Column

NOW at 40: Group’s Opposition to Shared Parenting Contradicts Its Goal of Gender Equality

By Michael McCormick and Glenn Sacks

The National Organization for Women turned 40 this summer, and formally celebrated its anniversary at its national conference in July. NOW President Kim Gandy has proudly recounted her organization’s successes in opening up opportunities for women, and says they are "never giving up the dream of full equality for all."

Unfortunately, on some issues – particularly in family law and child custody – NOW’s policies and actions contradict its ideals of "full equality for all." This is most evident in the group’s dogged opposition to joint custody and shared parenting.

The logic behind shared parenting is hard to dispute. Kids love, want and need both their parents. When divorcing parents cannot agree on custody arrangements, as long as both parents are fit, they should both be allowed to share in parenting their children. Not surprisingly, research shows that children of divorce fare better under joint custody – where they spend significant amounts of time with each parent – than under sole custody.

NOW and its co-thinkers, to their credit, once encouraged fathers, fathering and shared parenting. In 1971 Gloria Steinem wrote that children suffer from having "too little father" in their lives, and that a more equal balance of parenting was needed. Karen DeCrow, president of NOW from 1974 to 1977, says "it was clear from the feminist writings and ideas of the ’60s and ’70s that joint custody was what we supported after a divorce."

Fathers have embraced the call for more father involvement. Despite an ever-expanding work week, children today benefit from receiving more hands-on fathering than ever before. The Families and Work Institute found that fathers now provide three-fourths as much child care as mothers do – 50 percent more than 30 years ago.

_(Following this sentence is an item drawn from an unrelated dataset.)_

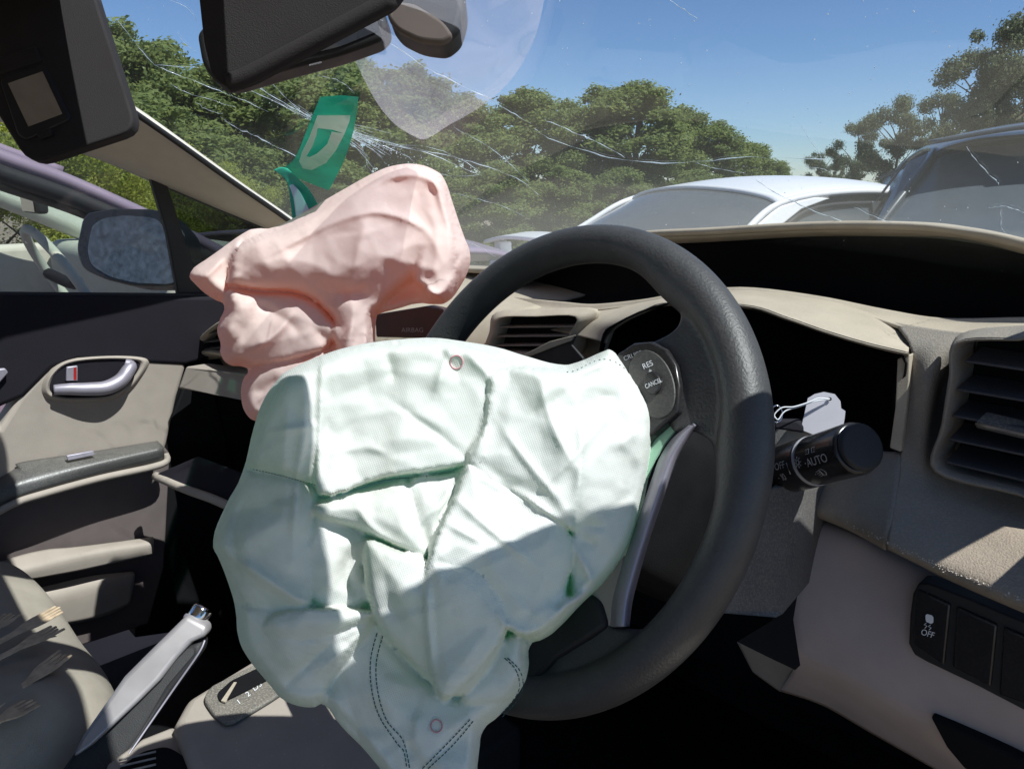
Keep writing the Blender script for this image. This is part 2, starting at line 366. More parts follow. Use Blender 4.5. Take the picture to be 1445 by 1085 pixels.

Paradoxically, while fathers are more directly involved in their children’s lives than ever, their bonds with their children are also more fragile. In the late 1970s NOW reversed itself and began promoting sole custody in divorce cases. In most divorces mothers are awarded sole (or de facto sole) custody of the children, and most post-divorce parenting time schedules offer fathers and children less than 20 percent physical time together.

Men who don’t provide for their families are not respected, yet family courts treat fathers who have worked hard to support their families like absent parents whose bonds with their children merit limited consideration. DeCrow rightly denounces this practice as "sexist" and "inhuman."

Along with divorce attorneys, NOW is the largest organized group fighting shared parenting legislation. It has issued numerous warnings, including one that says fathers’ groups seeking joint custody laws are "using the abuse of power in order to control in the same fashion as do batterers." In their statements the words "husband" and "father" are generally preceded by the word "abusive."

Using these scare tactics, NOW has blocked shared parenting bills in several states this year, including New York and Michigan. Yet as even feminist firebrand Martha Burk notes, "With close to half of all marriages ending in divorce, it’s impossible to believe that the majority of divorcing fathers are violent, and it would be wrong to base public policy on the notion that they are."

Over the past four decades America has come a long way in redressing the grievances of disadvantaged groups, including women, African-Americans, Latinos and gays. The most glaring civil rights violations in America today are those suffered by divorced dads, many of whom have been pushed out of their children’s lives without justification. It’s time for NOW to re-examine its misguided stand against shared parenting, and to bring its policies into line with its stated ideals.